Introduced March 5, 2025 by Haley Stevens · Last progress March 5, 2025
The bill directs federal funds and technical coordination to expand wireless and other EV charging—boosting jobs, cleaner air, and access for many communities—while raising upfront costs, complexity, and fiscal demands that may disadvantage smaller or underfunded localities and slow near‑term wired charging expansion.
Local, State, Tribal governments, transit agencies, small businesses, and communities receive federal grants and a $250 million appropriation (available until expended) that expand charging infrastructure and enable projects to start and be completed.
Urban and rural residents experience reduced tailpipe pollution and improved local air quality as expanded charging and electrified fleets support greater EV adoption.
Workers and domestic manufacturers benefit from new construction, installation, maintenance, workforce training, prevailing wages, and Buy America requirements that boost U.S. jobs and supply chains.
Taxpayers and project sponsors face higher upfront costs because Buy America, prevailing‑wage rules, and the higher cost of wireless technologies can raise project prices, potentially reducing the number of projects funded or increasing local matching burdens.
Prioritizing wireless/dynamic charging risks diverting funding and attention away from widely deployed wired charging, which could slow near‑term expansion of standard public charging access.

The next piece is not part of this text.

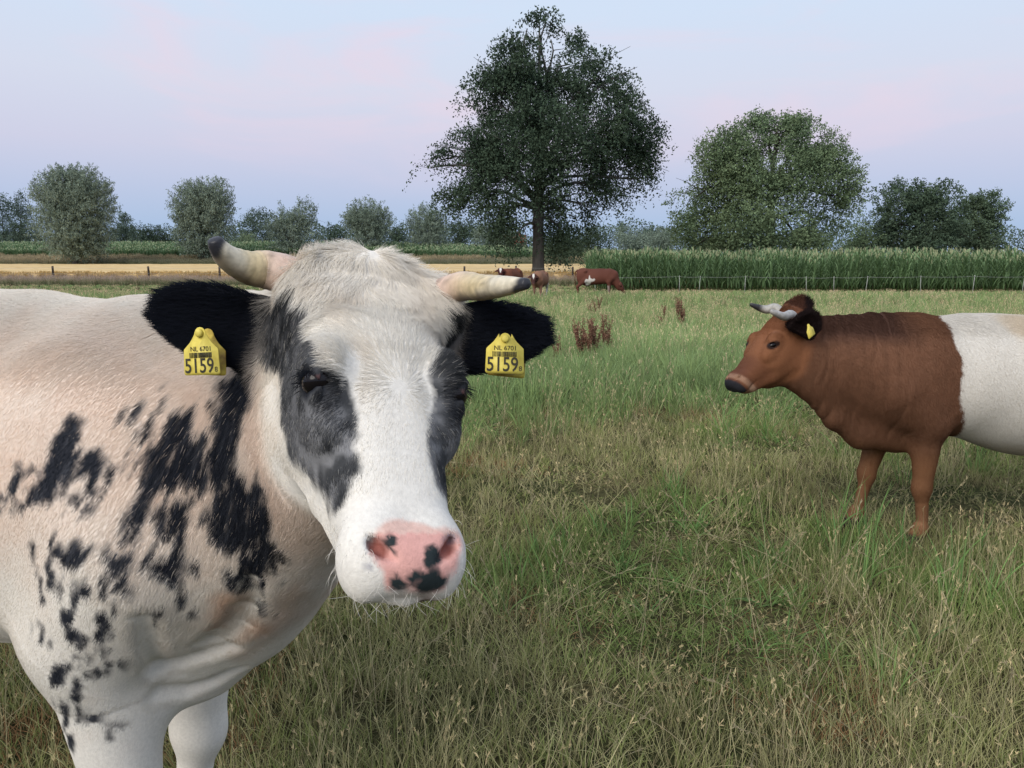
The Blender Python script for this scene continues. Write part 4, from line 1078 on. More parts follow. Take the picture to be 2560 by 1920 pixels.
def build_trees():
    # the great tree in the middle
    tree('beech_tree', 'tallest dark tree rising above the grazing cows', 60, 538, -.28, .46,
         [(545, 26, 16, 18, 0), (530, 30, 12, 16, 0), (545, 40, 22, 26, 0), (515, 58, 30, 32, -1), (572, 62, 28, 32, 1), (488, 66, 20, 22, 0), (600, 80, 30, 32, 0), (545, 90, 55, 40, 0), (500, 98, 40, 32, 2),
          (478, 88, 14, 14, 0), (628, 72, 9, 7, 0), (615, 118, 34, 34, -1), (560, 130, 60, 40, -2), (500, 140, 40, 34, 0), (470, 150, 34, 24, 0), (440, 157, 24, 13, 1), (425, 162, 14, 9, 0), (636, 130, 26, 32, 1),
          (650, 150, 17, 28, 0), (600, 160, 50, 30, 2), (540, 170, 50, 32, -2), (480, 180, 36, 26, -1), (460, 195, 22, 16, 0), (645, 178, 14, 16, 0), (600, 190, 26, 16, 0), (510, 205, 34, 22, -2), (560, 210, 34, 22, 2), (585, 205, 22, 22, 0),
          (515, 228, 22, 14, -2), (560, 232, 24, 16, 0), (505, 215, 14, 18, 0)],
         108000, .20, DG1, DG2, 1, fork=.18, gap=.44, gscale=.60, droop=.4, aspect=.55, barkm=BARKG, hang=.75, twigs=90, sp_n=20, sp_len=1.5, sp_w=.26, sp_dir=(0, 0, -.1))
    # the broad tree on the right and the pair beside it
    tree('oak_tree', 'broad round green tree behind the maize, right of the tallest tree', 76, 768, -.1, .5,
         [(770, 140, 40, 20, 0), (730, 155, 34, 26, 0), (810, 150, 34, 24, 0), (835, 180, 24, 28, 0), (770, 180, 60, 34, 0), (720, 195, 34, 28, 0), (690, 200, 18, 16, 0), (845, 200, 14, 16, 0), (700, 225, 28, 26, 0), (760, 225, 50, 26, -2),
          (820, 225, 20, 18, 1), (800, 240, 28, 16, 0), (700, 243, 22, 12, 0), (740, 246, 30, 12, 0), (765, 125, 24, 10, 0), (796, 126, 20, 10, 0)],
         92000, .24, OG1, OG2, 2, gap=.36, gscale=.50, droop=.2, sp_len=1.4, sp_w=.36)
    tree('oak_tree', 'dark rounded tree behind the maize at the far right, left one of the touching pair', 96, 915, 0, .42,
         [(905, 198, 32, 18, 0), (935, 200, 28, 18, 0), (885, 225, 24, 20, 0), (920, 222, 40, 22, 0), (945, 232, 22, 20, 0), (872, 243, 22, 10, 0), (920, 244, 40, 12, 0)], 38000, .27, (.056, .088, .058), (.118, .162, .104), 3, gap=.33, gscale=.42)
    tree('oak_tree', 'smaller lighter tree at the far right, right one of the touching pair', 99, 978, 0, .36,
         [(985, 208, 20, 16, 0), (965, 212, 18, 18, 0), (992, 228, 14, 20, 0), (972, 232, 26, 18, 0), (985, 246, 20, 8, 0)], 20000, .27, (.070, .108, .068), (.140, .188, .115), 4, gap=.35, gscale=.42)
    tree('birch_sapling', 'sparse feathery sapling left of the far right pair of trees', 94, 862, 0, .10, [(862, 226, 12, 16, 0), (855, 240, 12, 12, 0), (868, 240, 14, 12, 0)], 2200, .2, OG1, OG2, 5, gap=.40, gscale=.6, twigs=20)
    # pollard willows in a row, near to far
    W = [('round pollard willow, largest and leftmost of the willow row', 118, 74, [(74, 205, 37, 34, 0), (60, 195, 24, 24, 0), (90, 200, 22, 30, 0), (76, 186, 22, 18, 0), (72, 232, 36, 24, 0), (80, 245, 26, 14, 0)], 64000, 11),
         ('round pollard willow rising behind the black tip of the upturned horn', 128, 203, [(203, 212, 28, 28, 0), (192, 205, 20, 22, 0), (214, 202, 18, 22, 0), (203, 232, 28, 20, 0), (204, 246, 20, 10, 0)], 46000, 12),
         ('loose pale willow between the upturned horn and the tuft of the white cow', 136, 292, [(288, 222, 16, 16, 0), (304, 216, 12, 16, 0), (280, 232, 14, 14, 0), (300, 236, 20, 16, 0), (292, 248, 22, 10, 0)], 18000, 13),
         ('small round willow above the tuft of the white cow', 142, 368, [(368, 218, 21, 17, 0), (358, 224, 14, 16, 0), (380, 226, 12, 14, 0), (368, 240, 20, 14, 0)], 26000, 14),
         ('slender willow just right of the white cow\'s tuft', 146, 427, [(424, 226, 16, 19, 0), (436, 230, 12, 18, 0), (428, 244, 20, 14, 0)], 22000, 15),
         ('low spreading willow left of the tallest trunk', 150, 491, [(488, 236, 14, 14, 0), (498, 240, 14, 14, 0), (490, 248, 20, 12, 0)], 16000, 16)]
    for lab, D, px, lob, n, sd in W:
        tree('willow_tree', lab, D, px, float(gz((px - 512) / FPX * D, D)), .45, lob, n, .36, WG1, WG2, sd, 'willows along the far bank', fork=.1, gap=.22, gscale=.40, droop=-1.2, aspect=.28, sp_n=22, sp_len=1.7, sp_w=.30, sp_dir=(0, 0, .5), hang=.1, barkm=BARKG, trunk_top=float(gz(0., D)) + 5, twigs=20)
    # dark trees and hedges behind
    B = [('tall dark conifer-shaped tree at the left edge', 190, 6, [(4, 212, 12, 16, 0), (8, 235, 16, 16, 0)], 2600, HG1, HG2),
         ('tall pointed tree between the left edge and the largest willow', 188, 24, [(22, 206, 9, 14, 0), (24, 226, 14, 16, 0), (26, 243, 16, 12, 0)], 3000, HG1, HG2),
         ('dark tree just right of the largest willow', 195, 122, [(120, 225, 11, 13, 0), (126, 240, 16, 12, 0)], 2400, HG1, HG2),
         ('low dark hedge tree in the gap between the two large willows', 205, 148, [(146, 238, 18, 13, 0), (165, 238, 14, 12, 0)], 2600, HG1, DG2),
         ('dark oak right of the second willow', 190, 256, [(258, 222, 14, 12, 0), (246, 236, 16, 12, 0), (266, 240, 12, 12, 0)], 3200, HG1, HG2),
         ('pale bush at the foot of the dark oak, right of the upturned horn tip', 165, 246, [(246, 243, 11, 10, 0)], 1300, WG1, OG2),
         ('small dark round tree left of the white cow\'s tuft', 200, 333, [(333, 236, 14, 12, 0), (330, 244, 14, 8, 0)], 2000, HG1, DG2),
         ('dark tree between the two willows right of the tuft', 205, 397, [(397, 233, 9, 12, 0), (398, 244, 12, 10, 0)], 1800, HG1, DG2),
         ('open-crowned dark tree left of the tallest tree', 200, 460, [(456, 228, 12, 8, 0), (468, 232, 12, 10, 0), (460, 242, 16, 10, 0)], 2400, HG1, DG2),
         ('dark bush under the right side of the tallest tree', 110, 590, [(592, 243, 16, 16, 0), (580, 250, 12, 10, 0)], 2600, DG1, DG2),
         ('dark shrub close beside the tallest trunk', 100, 560, [(562, 246, 14, 14, 0), (556, 252, 12, 8, 0)], 2400, HG1, DG2),
         ('pale rounded willow just left of the broad tree', 150, 660, [(656, 243, 14, 12, 0), (668, 244, 12, 12, 0)], 2600, WG1, WG2),
         ('pale rounded willow right of the tallest tree', 145, 630, [(628, 242, 15, 13, 0), (640, 246, 12, 10, 0)], 2800, WG1, WG2),
         ('distant dark treetops above the pale willows, right of the tallest tree', 230, 635, [(622, 232, 10, 7, 0), (648, 236, 14, 8, 0), (664, 236, 12, 8, 0)], 2200, HG1, HG2),
         ('dark undergrowth at the foot of the broad tree', 84, 730, [(706, 246, 20, 9, 0), (748, 247, 24, 8, 0), (800, 247, 22, 8, 0)], 3600, HG1, DG2),
         ('low bush between the broad tree and the far right pair', 105, 855, [(850, 249, 14, 7, 0), (862, 247, 8, 7, 0)], 1300, OG1, OG2)]
    for i, (lab, D, px, lob, n, c1, c2) in enumerate(B):
        tree('background_tree', lab, D, px, float(gz((px - 512) / FPX * D, D)), .22, lob, int(n * 2.6), .0019 * D, c1, c2, 40 + i, 'trees and bushes along the skyline', fork=.1, gap=.30, gscale=.30, twigs=8, sp_len=1.9, sp_w=.55)
    # low continuous hedge along the horizon
    rs = np.random.RandomState(77); n = 52000
    px = rs.uniform(-260, 1300, n); D = rs.uniform(205, 230, n); hmax = 4.0 + 4.5 * fbm(np.stack([px, 0 * px, 0 * px], 1), .03, 3) * 2
    z = gz((px - 512) / FPX * D, D) + hmax * rs.rand(n) ** .8
    q = np.stack([(px - 512) / FPX * D, D, z], 1); nn = fbm(q, .2, 2)[:, None]
    col = (np.array(HG1) * (1 - nn) + np.array(HG2) * nn) * (.75 + .5 * rs.rand(n, 1))
    o = leaf_mesh('far_hedge', q, .62, .6, col, rs, LEAF); tag(o, 'continuous dark hedge along the horizon', 'hedge', kind='stuff')
build_trees()
def build_house():
    D = 232.0; x = (510 - 512) / FPX * D; z = float(gz(x, D)); r = empty('farmhouse', (x, D, z)); tag(r, 'tiny red-roofed farmhouse glimpsed between the willows left of the tallest trunk', 'house')
    brick = mat_noise('brickwork', (.20, .09, .06), (.30, .14, .09), 14, .9, .1); tile = mat_noise('roof_tile', (.30, .075, .045), (.42, .12, .07), 10, .85, .1); gl = mat_noise('window_glass', (.02, .025, .03), (.04, .045, .05), 3, .1, .5)
    m = MB(); m.box((0, 0, 1.6), (9, 7, 3.2)); m.build('wall', brick, r)
    m = MB(); e = .4
    vs = [(-4.5 - e, -3.5 - e, 3.0), (4.5 + e, -3.5 - e, 3.0), (4.5 + e, 3.5 + e, 3.0), (-4.5 - e, 3.5 + e, 3.0), (-4.5 - e, 0, 6.6), (4.5 + e, 0, 6.6)]
    m.add(vs, [(0, 1, 5, 4), (2, 3, 4, 5), (1, 2, 5), (3, 0, 4), (3, 2, 1, 0)]); rf = m.build('roof', tile, r)
    m = MB(); m.box((2.6, .6, 6.7), (.7, .7, 1.6)); m.build('chimney', brick, rf)
    for wx in (-2.6, 0.2, 2.8):
        m = MB(); m.box((wx, -3.53, 1.7), (1.1, .10, 1.3)); m.build('window', gl, r)
build_house()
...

Smaller, rural, Tribal communities, nonprofits, and small businesses may be disadvantaged by the 20% matching requirement, $25 million per‑award cap, and competitive application rules that favor better‑resourced applicants, worsening access inequities.

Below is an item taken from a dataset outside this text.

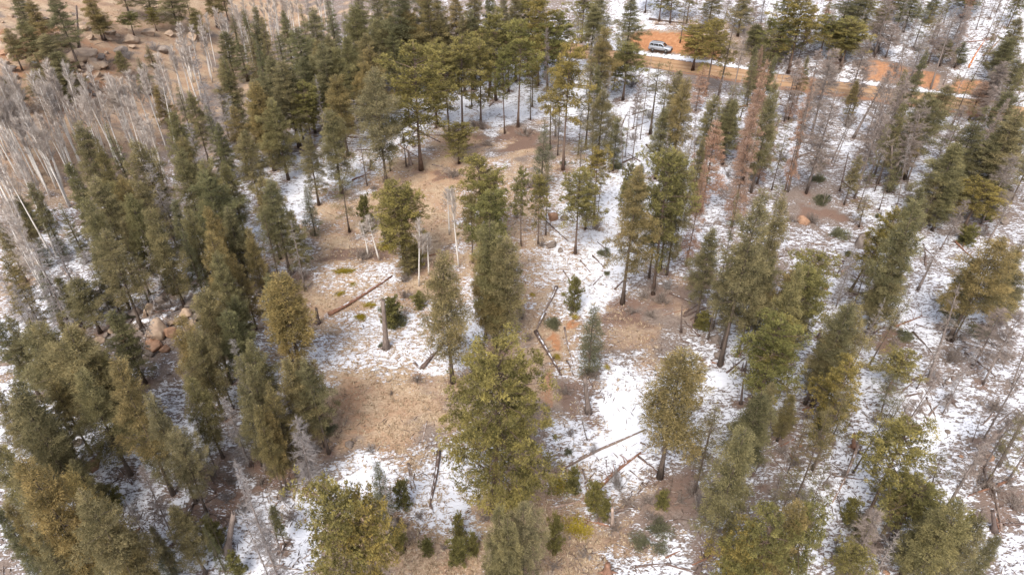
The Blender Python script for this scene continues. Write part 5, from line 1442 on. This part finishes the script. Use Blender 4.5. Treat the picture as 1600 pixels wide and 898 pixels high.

Based on analysis of 9 sections of legislative text.
Creates a competitive federal grant program with $250M to fund wireless EV charging infrastructure, with up to 80% federal cost-share and $25M cap per grant.
Creates a new federal competitive grant program to fund construction, installation, improvement, and testing of wireless electric vehicle (EV) charging infrastructure and related technologies. The program funds wireless charging along roads, in parking lots, airports, and ports; prioritizes projects for light-, medium-, and heavy-duty vehicles, fleets, and public transit; and authorizes $250 million with grants covering up to 80% of project costs and a $25 million cap per grant. Award decisions must consider safety, interoperability, energy efficiency, equity, Buy America rules, and Davis-Bacon prevailing wages; the administering department must publish annual progress reports and may provide technical assistance and workforce development support.